WRITTEN REQUEST: Reproduce all of the data exactly.

>>>>

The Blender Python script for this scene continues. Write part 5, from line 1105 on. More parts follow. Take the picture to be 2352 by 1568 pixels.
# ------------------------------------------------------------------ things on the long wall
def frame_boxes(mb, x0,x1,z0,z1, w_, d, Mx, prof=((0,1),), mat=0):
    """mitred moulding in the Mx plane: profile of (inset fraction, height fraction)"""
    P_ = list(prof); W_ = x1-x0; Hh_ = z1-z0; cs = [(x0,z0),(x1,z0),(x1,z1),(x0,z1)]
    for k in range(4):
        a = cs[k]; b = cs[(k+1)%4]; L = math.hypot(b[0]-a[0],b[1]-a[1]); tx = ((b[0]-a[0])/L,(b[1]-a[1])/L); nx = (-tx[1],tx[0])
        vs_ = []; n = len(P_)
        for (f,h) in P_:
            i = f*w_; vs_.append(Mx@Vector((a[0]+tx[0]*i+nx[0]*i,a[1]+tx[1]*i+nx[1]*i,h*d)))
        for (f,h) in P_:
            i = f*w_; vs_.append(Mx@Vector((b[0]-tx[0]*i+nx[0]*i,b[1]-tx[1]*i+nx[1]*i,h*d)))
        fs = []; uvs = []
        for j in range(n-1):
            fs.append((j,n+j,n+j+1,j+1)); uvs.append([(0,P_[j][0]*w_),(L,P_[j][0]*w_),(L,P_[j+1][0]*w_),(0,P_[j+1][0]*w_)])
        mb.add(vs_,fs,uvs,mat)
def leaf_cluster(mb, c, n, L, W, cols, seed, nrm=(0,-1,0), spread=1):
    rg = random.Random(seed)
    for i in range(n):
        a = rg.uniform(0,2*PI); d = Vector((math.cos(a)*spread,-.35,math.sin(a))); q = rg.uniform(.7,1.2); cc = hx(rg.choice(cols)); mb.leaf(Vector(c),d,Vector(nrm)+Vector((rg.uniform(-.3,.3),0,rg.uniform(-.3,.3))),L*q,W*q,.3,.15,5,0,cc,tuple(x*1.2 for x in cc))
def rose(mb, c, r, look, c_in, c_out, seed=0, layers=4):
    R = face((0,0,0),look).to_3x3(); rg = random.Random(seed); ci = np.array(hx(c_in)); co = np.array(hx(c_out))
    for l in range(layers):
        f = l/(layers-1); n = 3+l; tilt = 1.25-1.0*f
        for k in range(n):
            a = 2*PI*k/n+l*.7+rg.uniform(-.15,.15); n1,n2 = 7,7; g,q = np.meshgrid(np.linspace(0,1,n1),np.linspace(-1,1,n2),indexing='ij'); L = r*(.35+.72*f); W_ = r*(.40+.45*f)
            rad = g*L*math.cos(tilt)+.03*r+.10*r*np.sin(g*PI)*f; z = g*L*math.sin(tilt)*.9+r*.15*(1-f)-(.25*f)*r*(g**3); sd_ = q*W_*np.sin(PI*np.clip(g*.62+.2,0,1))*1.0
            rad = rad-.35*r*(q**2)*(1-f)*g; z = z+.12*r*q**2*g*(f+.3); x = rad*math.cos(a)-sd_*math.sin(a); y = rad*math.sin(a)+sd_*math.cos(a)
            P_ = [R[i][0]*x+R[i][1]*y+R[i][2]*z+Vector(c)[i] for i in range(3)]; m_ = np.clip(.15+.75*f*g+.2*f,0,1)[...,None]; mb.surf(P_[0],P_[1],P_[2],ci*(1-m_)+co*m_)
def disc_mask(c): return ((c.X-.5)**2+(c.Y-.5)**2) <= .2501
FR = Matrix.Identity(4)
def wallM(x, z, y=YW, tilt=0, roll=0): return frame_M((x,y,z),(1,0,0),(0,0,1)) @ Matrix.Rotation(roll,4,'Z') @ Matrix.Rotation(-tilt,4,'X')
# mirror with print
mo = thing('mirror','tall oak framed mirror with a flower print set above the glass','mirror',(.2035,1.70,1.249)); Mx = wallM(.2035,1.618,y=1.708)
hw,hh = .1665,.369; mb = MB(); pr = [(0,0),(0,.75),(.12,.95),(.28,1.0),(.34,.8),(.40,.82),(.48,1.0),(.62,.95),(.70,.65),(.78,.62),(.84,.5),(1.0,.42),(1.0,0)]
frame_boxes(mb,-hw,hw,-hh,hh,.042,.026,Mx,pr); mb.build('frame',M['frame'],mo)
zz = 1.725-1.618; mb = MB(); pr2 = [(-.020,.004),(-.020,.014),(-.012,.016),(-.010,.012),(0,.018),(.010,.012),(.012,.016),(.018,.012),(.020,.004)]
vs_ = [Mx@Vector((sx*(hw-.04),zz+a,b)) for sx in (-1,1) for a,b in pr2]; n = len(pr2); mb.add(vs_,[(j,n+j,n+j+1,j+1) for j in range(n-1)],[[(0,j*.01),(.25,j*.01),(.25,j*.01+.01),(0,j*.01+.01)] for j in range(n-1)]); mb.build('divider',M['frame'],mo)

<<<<

EXERCISE RESPONSE:
The Blender Python script for this scene continues. Write part 5, from line 1105 on. More parts follow. Take the picture to be 2352 by 1568 pixels.
# ------------------------------------------------------------------ things on the long wall
def frame_boxes(mb, x0,x1,z0,z1, w_, d, Mx, prof=((0,1),), mat=0):
    """mitred moulding in the Mx plane: profile of (inset fraction, height fraction)"""
    P_ = list(prof); W_ = x1-x0; Hh_ = z1-z0; cs = [(x0,z0),(x1,z0),(x1,z1),(x0,z1)]
    for k in range(4):
        a = cs[k]; b = cs[(k+1)%4]; L = math.hypot(b[0]-a[0],b[1]-a[1]); tx = ((b[0]-a[0])/L,(b[1]-a[1])/L); nx = (-tx[1],tx[0])
        vs_ = []; n = len(P_)
        for (f,h) in P_:
            i = f*w_; vs_.append(Mx@Vector((a[0]+tx[0]*i+nx[0]*i,a[1]+tx[1]*i+nx[1]*i,h*d)))
        for (f,h) in P_:
            i = f*w_; vs_.append(Mx@Vector((b[0]-tx[0]*i+nx[0]*i,b[1]-tx[1]*i+nx[1]*i,h*d)))
        fs = []; uvs = []
        for j in range(n-1):
            fs.append((j,n+j,n+j+1,j+1)); uvs.append([(0,P_[j][0]*w_),(L,P_[j][0]*w_),(L,P_[j+1][0]*w_),(0,P_[j+1][0]*w_)])
        mb.add(vs_,fs,uvs,mat)
def leaf_cluster(mb, c, n, L, W, cols, seed, nrm=(0,-1,0), spread=1):
    rg = random.Random(seed)
    for i in range(n):
        a = rg.uniform(0,2*PI); d = Vector((math.cos(a)*spread,-.35,math.sin(a))); q = rg.uniform(.7,1.2); cc = hx(rg.choice(cols)); mb.leaf(Vector(c),d,Vector(nrm)+Vector((rg.uniform(-.3,.3),0,rg.uniform(-.3,.3))),L*q,W*q,.3,.15,5,0,cc,tuple(x*1.2 for x in cc))
def rose(mb, c, r, look, c_in, c_out, seed=0, layers=4):
    R = face((0,0,0),look).to_3x3(); rg = random.Random(seed); ci = np.array(hx(c_in)); co = np.array(hx(c_out))
    for l in range(layers):
        f = l/(layers-1); n = 3+l; tilt = 1.25-1.0*f
        for k in range(n):
            a = 2*PI*k/n+l*.7+rg.uniform(-.15,.15); n1,n2 = 7,7; g,q = np.meshgrid(np.linspace(0,1,n1),np.linspace(-1,1,n2),indexing='ij'); L = r*(.35+.72*f); W_ = r*(.40+.45*f)
            rad = g*L*math.cos(tilt)+.03*r+.10*r*np.sin(g*PI)*f; z = g*L*math.sin(tilt)*.9+r*.15*(1-f)-(.25*f)*r*(g**3); sd_ = q*W_*np.sin(PI*np.clip(g*.62+.2,0,1))*1.0
            rad = rad-.35*r*(q**2)*(1-f)*g; z = z+.12*r*q**2*g*(f+.3); x = rad*math.cos(a)-sd_*math.sin(a); y = rad*math.sin(a)+sd_*math.cos(a)
            P_ = [R[i][0]*x+R[i][1]*y+R[i][2]*z+Vector(c)[i] for i in range(3)]; m_ = np.clip(.15+.75*f*g+.2*f,0,1)[...,None]; mb.surf(P_[0],P_[1],P_[2],ci*(1-m_)+co*m_)
def disc_mask(c): return ((c.X-.5)**2+(c.Y-.5)**2) <= .2501
FR = Matrix.Identity(4)
def wallM(x, z, y=YW, tilt=0, roll=0): return frame_M((x,y,z),(1,0,0),(0,0,1)) @ Matrix.Rotation(roll,4,'Z') @ Matrix.Rotation(-tilt,4,'X')
# mirror with print
mo = thing('mirror','tall oak framed mirror with a flower print set above the glass','mirror',(.2035,1.70,1.249)); Mx = wallM(.2035,1.618,y=1.708)
hw,hh = .1665,.369; mb = MB(); pr = [(0,0),(0,.75),(.12,.95),(.28,1.0),(.34,.8),(.40,.82),(.48,1.0),(.62,.95),(.70,.65),(.78,.62),(.84,.5),(1.0,.42),(1.0,0)]
frame_boxes(mb,-hw,hw,-hh,hh,.042,.026,Mx,pr); mb.build('frame',M['frame'],mo)
zz = 1.725-1.618; mb = MB(); pr2 = [(-.020,.004),(-.020,.014),(-.012,.016),(-.010,.012),(0,.018),(.010,.012),(.012,.016),(.018,.012),(.020,.004)]
vs_ = [Mx@Vector((sx*(hw-.04),zz+a,b)) for sx in (-1,1) for a,b in pr2]; n = len(pr2); mb.add(vs_,[(j,n+j,n+j+1,j+1) for j in range(n-1)],[[(0,j*.01),(.25,j*.01),(.25,j*.01+.01),(0,j*.01+.01)] for j in range(n-1)]); mb.build('divider',M['frame'],mo)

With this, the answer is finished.